We hit the middle of our careers and feel suddenly lost, standing on top of a pile of experience and knowledge feeling like we’ve been caught in a bait and switch. The titles and the money and the praise haven’t made us as happy as we’d thought, but we don’t know what else to do. Having spent too much modeling our lives on everyone else’s dreams, we wake up to find we’ve lost sight of our own.
Kelcey, a team captain in her last year on the squad, sits down with Victoria in the last episode to talk about whether Victoria should keep at it for another year.
Victoria looks up at Kelcey, painfully conflicted. “I’m still terrified of Kelli and Judy and I don’t know why!” she says.
“We all think Judy and Kelli hate us.” Kelcey says. “I didn’t get that “you’re doing great!” from them for my first three years, so I had to kind of realize — like… okay. I’m never gonna get that. So I need to be confident in what I’m bringing to the table. They’re going to think what they want, but half the time you just have to ignore it and put it out of your head.

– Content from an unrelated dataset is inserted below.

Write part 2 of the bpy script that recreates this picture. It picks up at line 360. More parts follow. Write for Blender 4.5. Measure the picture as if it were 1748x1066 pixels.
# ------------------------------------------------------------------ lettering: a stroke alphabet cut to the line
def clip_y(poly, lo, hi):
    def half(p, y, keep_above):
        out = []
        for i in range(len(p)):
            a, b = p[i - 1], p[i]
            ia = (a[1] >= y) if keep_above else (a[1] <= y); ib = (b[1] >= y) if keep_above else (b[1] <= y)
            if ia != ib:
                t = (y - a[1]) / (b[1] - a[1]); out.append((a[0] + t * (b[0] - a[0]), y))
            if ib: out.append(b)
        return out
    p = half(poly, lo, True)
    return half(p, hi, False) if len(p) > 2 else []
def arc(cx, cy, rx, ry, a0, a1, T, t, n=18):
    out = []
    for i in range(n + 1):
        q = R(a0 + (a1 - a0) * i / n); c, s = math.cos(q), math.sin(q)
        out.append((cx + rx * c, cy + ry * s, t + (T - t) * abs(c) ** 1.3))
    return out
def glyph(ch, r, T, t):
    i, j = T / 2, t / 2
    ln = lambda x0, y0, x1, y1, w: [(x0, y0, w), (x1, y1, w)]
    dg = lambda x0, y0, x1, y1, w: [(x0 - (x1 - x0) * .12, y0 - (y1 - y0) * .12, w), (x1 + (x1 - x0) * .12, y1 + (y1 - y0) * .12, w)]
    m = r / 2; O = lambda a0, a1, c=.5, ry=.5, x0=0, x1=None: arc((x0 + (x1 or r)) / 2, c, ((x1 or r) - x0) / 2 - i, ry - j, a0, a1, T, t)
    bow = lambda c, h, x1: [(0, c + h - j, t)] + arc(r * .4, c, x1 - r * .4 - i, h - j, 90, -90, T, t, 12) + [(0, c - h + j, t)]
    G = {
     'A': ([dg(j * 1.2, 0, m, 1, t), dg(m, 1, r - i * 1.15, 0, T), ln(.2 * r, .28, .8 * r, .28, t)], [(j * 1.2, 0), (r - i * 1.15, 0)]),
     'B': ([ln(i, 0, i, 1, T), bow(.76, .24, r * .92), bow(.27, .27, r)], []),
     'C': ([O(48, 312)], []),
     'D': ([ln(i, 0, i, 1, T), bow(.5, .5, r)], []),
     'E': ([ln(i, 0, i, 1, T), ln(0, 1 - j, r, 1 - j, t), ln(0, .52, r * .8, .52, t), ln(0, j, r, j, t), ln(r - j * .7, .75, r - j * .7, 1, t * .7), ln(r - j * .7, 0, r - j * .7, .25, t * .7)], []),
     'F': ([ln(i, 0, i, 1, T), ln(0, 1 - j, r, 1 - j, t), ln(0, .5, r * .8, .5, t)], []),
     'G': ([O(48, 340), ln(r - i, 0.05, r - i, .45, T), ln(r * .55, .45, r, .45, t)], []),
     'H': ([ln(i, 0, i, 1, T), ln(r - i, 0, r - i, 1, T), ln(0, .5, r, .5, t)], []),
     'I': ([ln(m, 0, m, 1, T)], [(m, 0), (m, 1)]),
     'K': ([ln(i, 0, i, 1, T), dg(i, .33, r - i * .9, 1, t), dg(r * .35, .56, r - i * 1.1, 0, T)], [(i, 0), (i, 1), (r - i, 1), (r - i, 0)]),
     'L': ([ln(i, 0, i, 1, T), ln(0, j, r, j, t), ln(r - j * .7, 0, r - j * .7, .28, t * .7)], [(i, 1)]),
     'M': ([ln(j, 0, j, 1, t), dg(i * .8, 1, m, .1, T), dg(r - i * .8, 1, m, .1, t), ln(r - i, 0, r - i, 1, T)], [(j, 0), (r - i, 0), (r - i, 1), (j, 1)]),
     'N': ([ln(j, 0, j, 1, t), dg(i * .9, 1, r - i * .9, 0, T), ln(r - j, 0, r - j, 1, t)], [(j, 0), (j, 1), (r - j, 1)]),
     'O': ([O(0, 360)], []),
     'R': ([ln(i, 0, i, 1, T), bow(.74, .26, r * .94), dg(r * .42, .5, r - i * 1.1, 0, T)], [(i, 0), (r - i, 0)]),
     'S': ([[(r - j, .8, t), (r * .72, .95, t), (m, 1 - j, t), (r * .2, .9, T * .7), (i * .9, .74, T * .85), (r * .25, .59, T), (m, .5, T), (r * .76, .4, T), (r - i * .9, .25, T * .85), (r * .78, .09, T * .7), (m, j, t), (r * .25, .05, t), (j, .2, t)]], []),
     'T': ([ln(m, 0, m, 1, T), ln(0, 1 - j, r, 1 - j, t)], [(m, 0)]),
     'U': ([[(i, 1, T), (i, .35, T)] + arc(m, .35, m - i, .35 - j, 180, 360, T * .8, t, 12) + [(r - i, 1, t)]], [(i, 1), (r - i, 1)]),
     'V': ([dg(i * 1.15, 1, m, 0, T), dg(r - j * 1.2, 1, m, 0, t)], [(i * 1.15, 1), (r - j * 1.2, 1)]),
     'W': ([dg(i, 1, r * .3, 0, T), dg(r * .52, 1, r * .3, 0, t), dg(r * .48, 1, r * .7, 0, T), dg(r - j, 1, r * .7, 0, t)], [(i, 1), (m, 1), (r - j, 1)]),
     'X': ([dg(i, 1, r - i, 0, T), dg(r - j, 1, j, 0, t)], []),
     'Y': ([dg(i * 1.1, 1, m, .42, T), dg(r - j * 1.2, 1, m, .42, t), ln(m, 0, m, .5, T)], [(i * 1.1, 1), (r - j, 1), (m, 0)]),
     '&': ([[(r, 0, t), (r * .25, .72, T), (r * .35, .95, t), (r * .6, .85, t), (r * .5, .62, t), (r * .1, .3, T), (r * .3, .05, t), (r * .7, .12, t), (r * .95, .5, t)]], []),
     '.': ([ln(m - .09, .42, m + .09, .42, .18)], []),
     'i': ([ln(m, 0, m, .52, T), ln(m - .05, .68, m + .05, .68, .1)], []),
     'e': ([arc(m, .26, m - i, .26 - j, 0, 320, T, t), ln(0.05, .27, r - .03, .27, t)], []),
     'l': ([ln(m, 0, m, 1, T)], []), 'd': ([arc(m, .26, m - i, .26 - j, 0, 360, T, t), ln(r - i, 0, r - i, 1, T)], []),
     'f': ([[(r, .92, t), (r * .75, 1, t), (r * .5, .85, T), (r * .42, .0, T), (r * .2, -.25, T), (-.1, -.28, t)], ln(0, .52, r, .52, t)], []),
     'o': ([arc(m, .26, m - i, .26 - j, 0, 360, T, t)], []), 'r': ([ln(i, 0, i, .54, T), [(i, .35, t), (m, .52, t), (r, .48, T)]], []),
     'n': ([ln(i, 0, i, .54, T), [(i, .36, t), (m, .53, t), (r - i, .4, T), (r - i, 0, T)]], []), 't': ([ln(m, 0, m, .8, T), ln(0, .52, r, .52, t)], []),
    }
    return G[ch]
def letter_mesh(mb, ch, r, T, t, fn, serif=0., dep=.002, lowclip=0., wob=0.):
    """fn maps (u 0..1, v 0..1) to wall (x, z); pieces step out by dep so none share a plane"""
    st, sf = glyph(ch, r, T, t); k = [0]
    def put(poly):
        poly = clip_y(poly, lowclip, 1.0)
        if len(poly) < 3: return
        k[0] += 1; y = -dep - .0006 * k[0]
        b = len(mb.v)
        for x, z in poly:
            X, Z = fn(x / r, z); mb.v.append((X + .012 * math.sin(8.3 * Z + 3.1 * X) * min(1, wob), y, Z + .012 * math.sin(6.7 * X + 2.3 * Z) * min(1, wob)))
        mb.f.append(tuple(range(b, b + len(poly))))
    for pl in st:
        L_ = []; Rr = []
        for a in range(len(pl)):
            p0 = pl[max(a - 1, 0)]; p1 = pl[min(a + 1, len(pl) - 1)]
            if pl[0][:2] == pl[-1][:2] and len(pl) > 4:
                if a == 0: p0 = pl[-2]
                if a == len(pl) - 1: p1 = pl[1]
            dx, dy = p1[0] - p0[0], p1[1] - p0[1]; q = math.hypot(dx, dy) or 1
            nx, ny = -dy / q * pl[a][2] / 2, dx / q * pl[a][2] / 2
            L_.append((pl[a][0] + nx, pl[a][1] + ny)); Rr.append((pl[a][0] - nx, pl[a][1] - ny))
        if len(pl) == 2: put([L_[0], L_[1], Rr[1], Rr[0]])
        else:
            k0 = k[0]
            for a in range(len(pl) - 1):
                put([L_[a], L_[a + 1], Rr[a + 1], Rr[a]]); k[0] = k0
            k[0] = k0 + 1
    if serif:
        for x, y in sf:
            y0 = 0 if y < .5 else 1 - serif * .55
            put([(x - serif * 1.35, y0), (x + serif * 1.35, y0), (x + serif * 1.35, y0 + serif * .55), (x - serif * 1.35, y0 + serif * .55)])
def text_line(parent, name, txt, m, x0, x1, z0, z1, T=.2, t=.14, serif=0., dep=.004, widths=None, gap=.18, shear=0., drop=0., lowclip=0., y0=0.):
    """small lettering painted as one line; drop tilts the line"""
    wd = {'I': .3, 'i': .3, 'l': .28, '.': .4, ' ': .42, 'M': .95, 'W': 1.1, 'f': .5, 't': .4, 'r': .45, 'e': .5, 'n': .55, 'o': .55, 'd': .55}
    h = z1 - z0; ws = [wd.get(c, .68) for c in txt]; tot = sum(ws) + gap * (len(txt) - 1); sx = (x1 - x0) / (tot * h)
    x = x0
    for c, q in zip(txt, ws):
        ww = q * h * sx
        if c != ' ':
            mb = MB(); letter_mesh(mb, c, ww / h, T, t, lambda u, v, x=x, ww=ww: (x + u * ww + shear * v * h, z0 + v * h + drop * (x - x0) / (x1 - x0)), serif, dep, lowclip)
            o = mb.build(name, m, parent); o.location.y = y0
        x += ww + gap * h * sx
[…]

Once you can stop thinking about what they think of you, you’re gonna soar.”
I think I clapped and said “YES!” out loud in my living room.
This was it — the same thing I’d heard in those five unusual interviews. After climbing and fighting to prove themselves for years, they hit a wall. The difference is about what happens next. Instead of digging in and trying harder, they did the unthinkable and let it all go. They dropped the dead weight of what everyone else thought they should be and soared into everything they’d wanted to become.
Some jobs come from a pure love of what you do. Food and the arts are some of those callings. I'm grateful that some people follow their heart, otherwise what a boring world we would live in.
The bait and switch… what a good way to put it. I have spent the past eight years of my career doing what I thought was paying my dues. “We just need you to complete X project to build the foundation, and then you can build something beautiful on top of it.” But every time I finished one foundation, another one needed pouring. Now my whole job is pouring concrete and watching it dry, and I can’t get a role building anything beautiful due to lack of experience.